Here’s a situation. A contractor has a large fixed-price contract to develop a major system (hardware and software) that’s crucial to the client’s business. The project is in serious difficulty. Contracted deliverables to date have been of poor quality and late. Lots of software has been developed but there are severe test and integration problems. Hardware from a subcontractor is also late, exacerbating the difficulties. The client has constructed a new building which has been sitting idle for six months waiting for the new system to be installed. They are threatening punitive litigation. The project is causing the contractor significant, company-level, financial damage and resolving the situation has become a business-critical issue. Client and contractor executives have agreed that the contractor has one last chance to deliver the system and avoid litigation, ostensibly because unrelated matters within the client’s wider enterprise have delayed for some months when the building must become operational.
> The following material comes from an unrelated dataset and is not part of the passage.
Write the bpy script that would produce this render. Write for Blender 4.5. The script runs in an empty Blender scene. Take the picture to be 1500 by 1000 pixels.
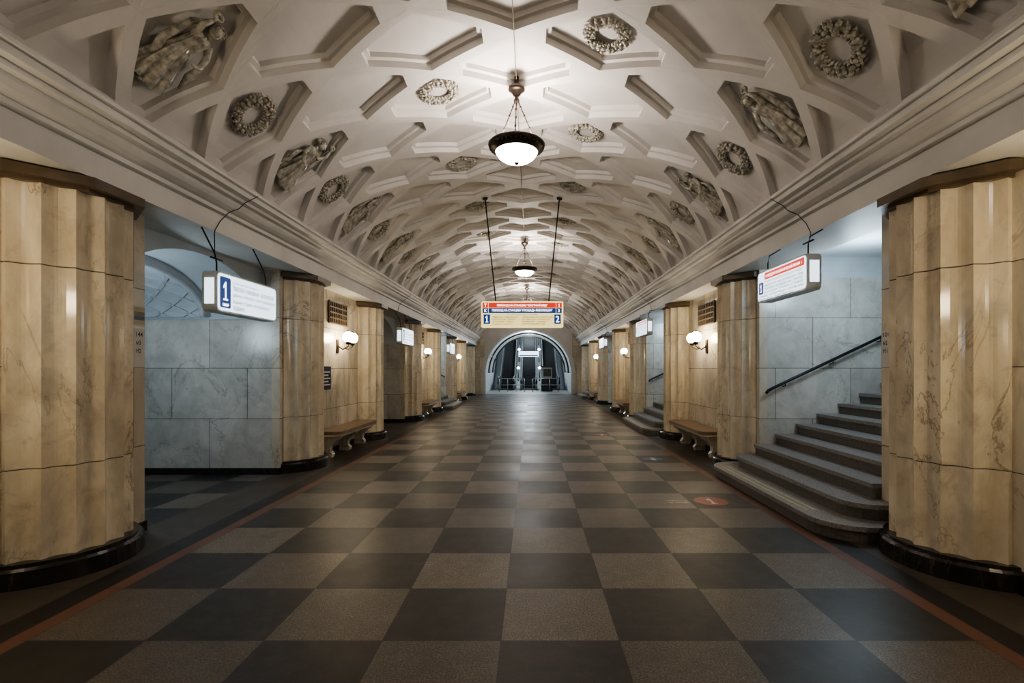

If you, an employee of the contractor not associated with the project, were asked to ‘Do what’s necessary to fix this fast’, what would your reaction be? The Badger once pitched this scenario and question to a group of IT sector project managers. Their responses were interesting. Most of those with cost-plus project management experience said they wouldn’t take on the challenge because being associated with a problem project might damage their career prospects. Others said they’d accept the challenge but only if it were accepted that their need to review the project, establish committees, and rebuild stakeholder management meant it was unlikely the project could be ‘fixed fast’.
Only one person, someone who had run a couple of modest fixed-price contracts, said unequivocally that they’d take the challenge. When the Badger asked them why, their response was – ‘If you’ve successfully run software and hardware intensive fixed price projects then you’ve learned that you’re a highly focused, demanding, disciplined and decisive individual with limited patience. You’ve learned that you need to be respected by your team and your client but not necessarily liked. You’ve learned the importance of dynamism, belief, team spirit, and having a positive attitude, and the importance of looking forward and taking speedy action to head off emerging threats to success. You’ve also learned that decisions must be good ones but not necessarily popular, and that ‘No’ is an immensely powerful word. Having learned all this, taking on the turnaround of a seriously troubled project threatening the company seems like a great personal opportunity rather than a foolhardy thing to do’.
The Badger smiled. Here was a kindred spirit! Fixing troublesome projects is always a challenge and a great opportunity to expand one’s capabilities. The contrast in attitude between those with cost-plus and fixed-price contract PM backgrounds was stark. If you were asked to ‘Do what’s necessary to fix this fast’ today, would you be up for the challenge?